Eis aqui o Deus de Jesus, um Deus cujos pensamentos e caminhos não são dos trabalhadores da primeira hora, não os nossos, como justamente Ele disse: “os meus pensamentos não são os vossos, nem os vossos caminhos são os meus” (Is 55,8-9). Estes, na verdade, estão além e distantes dos nossos pensamentos e caminhos. Estamos diante de um Deus que se preocupa com a dignidade das pessoas, porque o denário ou salário excessivo e inesperado, permite também aos últimos de serem e viverem como os primeiros, isto é, de se alimentarem e alimentarem as suas famílias, e de se dignificarem a si e as respectivas famílias.
Eis aqui o Deus cujo agir é surpreendente a ponto de, à primeira impressão, parecer injusto. Compreender, porém, a sua ação ilógica depende do lugar que atribuímos a nós mesmos: se acreditarmos que somos os trabalhadores da primeira hora estaremos sempre irritados com a prodigalidade de Deus; se, pelo contrário, nos colocarmos entre os da última hora, entre os servos inúteis e despretensiosos diante d’Ele, então não ficaremos descontentes e dececionados com a sua bondade, em realidade, seremos felizes por ter um Deus assim. O Salmo Responsorial confirma isto: “o Senhor é clemente e compassivo, paciente e cheio de bondade. O Senhor é bom para com todos, e a sua misericórdia se estende a todas as criaturas” (Sl 144).

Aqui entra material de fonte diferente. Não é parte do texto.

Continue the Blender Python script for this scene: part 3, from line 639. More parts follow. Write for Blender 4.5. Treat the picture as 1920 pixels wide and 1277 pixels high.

Portanto, conscientes disso, só nos resta olhar para nós mesmos e escutar esta afirmação de Santo Agostinho que diz o seguinte: “Irmãos, questionai o vosso coração, analisai o vosso íntimo, vede quanto amor há em vós e aumentai-o … O amor que tendes dentro de vós constitui o valor da vossa própria pessoa”. Sendo assim, apropriemo-nos de quanto São Paulo, na sua Epístola aos Filipenses, acrescenta no fim: “procurai somente viver de maneira digna do Evangelho de Cristo” (Fl 1,27).
Que o Senhor nos ajude a entrar na lógica do seu Amor infinitamente bom, libertando-nos daquela sutil inveja que se infiltra nas dobras dos nossos corações quando não compreendemos e aceitamos o seu desejo de amar a todos, sem exceção.